WORK TO BE COMPLETED -
Extract the listing below in full, unchanged.

— start STORED DATA —

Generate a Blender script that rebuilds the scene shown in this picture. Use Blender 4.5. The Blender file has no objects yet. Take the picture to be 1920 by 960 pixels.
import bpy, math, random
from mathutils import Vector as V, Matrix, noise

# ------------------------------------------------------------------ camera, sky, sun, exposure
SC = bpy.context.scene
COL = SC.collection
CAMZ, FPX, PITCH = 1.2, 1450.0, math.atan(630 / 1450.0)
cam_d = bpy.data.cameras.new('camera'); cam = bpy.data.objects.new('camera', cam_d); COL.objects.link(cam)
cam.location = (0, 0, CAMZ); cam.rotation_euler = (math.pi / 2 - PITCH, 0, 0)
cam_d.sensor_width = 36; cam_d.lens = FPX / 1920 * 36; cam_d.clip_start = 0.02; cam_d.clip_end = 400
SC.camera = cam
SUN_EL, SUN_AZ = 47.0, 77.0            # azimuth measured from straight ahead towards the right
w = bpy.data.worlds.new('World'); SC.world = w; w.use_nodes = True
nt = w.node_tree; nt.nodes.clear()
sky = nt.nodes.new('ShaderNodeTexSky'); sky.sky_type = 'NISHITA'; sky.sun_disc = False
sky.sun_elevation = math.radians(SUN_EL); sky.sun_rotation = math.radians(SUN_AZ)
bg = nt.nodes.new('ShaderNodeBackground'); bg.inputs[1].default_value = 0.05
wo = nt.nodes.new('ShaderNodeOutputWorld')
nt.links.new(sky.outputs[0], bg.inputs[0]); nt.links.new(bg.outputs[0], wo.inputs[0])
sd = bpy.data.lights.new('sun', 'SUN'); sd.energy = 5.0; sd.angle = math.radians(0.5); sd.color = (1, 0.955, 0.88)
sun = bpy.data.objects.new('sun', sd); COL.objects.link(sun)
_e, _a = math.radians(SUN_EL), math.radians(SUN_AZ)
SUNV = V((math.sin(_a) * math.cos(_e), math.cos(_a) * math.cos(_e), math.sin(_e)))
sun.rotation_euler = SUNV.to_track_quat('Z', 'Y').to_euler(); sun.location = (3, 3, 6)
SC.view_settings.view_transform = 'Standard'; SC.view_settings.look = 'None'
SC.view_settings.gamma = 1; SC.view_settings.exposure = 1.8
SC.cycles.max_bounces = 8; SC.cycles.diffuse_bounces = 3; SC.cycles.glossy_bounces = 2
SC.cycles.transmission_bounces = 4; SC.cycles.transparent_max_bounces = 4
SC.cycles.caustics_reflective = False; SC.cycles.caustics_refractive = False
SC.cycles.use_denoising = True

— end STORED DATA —

RESULT OF THIS TASK -
Generate a Blender script that rebuilds the scene shown in this picture. Use Blender 4.5. The Blender file has no objects yet. Take the picture to be 1920 by 960 pixels.
import bpy, math, random
from mathutils import Vector as V, Matrix, noise

# ------------------------------------------------------------------ camera, sky, sun, exposure
SC = bpy.context.scene
COL = SC.collection
CAMZ, FPX, PITCH = 1.2, 1450.0, math.atan(630 / 1450.0)
cam_d = bpy.data.cameras.new('camera'); cam = bpy.data.objects.new('camera', cam_d); COL.objects.link(cam)
cam.location = (0, 0, CAMZ); cam.rotation_euler = (math.pi / 2 - PITCH, 0, 0)
cam_d.sensor_width = 36; cam_d.lens = FPX / 1920 * 36; cam_d.clip_start = 0.02; cam_d.clip_end = 400
SC.camera = cam
SUN_EL, SUN_AZ = 47.0, 77.0            # azimuth measured from straight ahead towards the right
w = bpy.data.worlds.new('World'); SC.world = w; w.use_nodes = True
nt = w.node_tree; nt.nodes.clear()
sky = nt.nodes.new('ShaderNodeTexSky'); sky.sky_type = 'NISHITA'; sky.sun_disc = False
sky.sun_elevation = math.radians(SUN_EL); sky.sun_rotation = math.radians(SUN_AZ)
bg = nt.nodes.new('ShaderNodeBackground'); bg.inputs[1].default_value = 0.05
wo = nt.nodes.new('ShaderNodeOutputWorld')
nt.links.new(sky.outputs[0], bg.inputs[0]); nt.links.new(bg.outputs[0], wo.inputs[0])
sd = bpy.data.lights.new('sun', 'SUN'); sd.energy = 5.0; sd.angle = math.radians(0.5); sd.color = (1, 0.955, 0.88)
sun = bpy.data.objects.new('sun', sd); COL.objects.link(sun)
_e, _a = math.radians(SUN_EL), math.radians(SUN_AZ)
SUNV = V((math.sin(_a) * math.cos(_e), math.cos(_a) * math.cos(_e), math.sin(_e)))
sun.rotation_euler = SUNV.to_track_quat('Z', 'Y').to_euler(); sun.location = (3, 3, 6)
SC.view_settings.view_transform = 'Standard'; SC.view_settings.look = 'None'
SC.view_settings.gamma = 1; SC.view_settings.exposure = 1.8
SC.cycles.max_bounces = 8; SC.cycles.diffuse_bounces = 3; SC.cycles.glossy_bounces = 2
SC.cycles.transmission_bounces = 4; SC.cycles.transparent_max_bounces = 4
SC.cycles.caustics_reflective = False; SC.cycles.caustics_refractive = False
SC.cycles.use_denoising = True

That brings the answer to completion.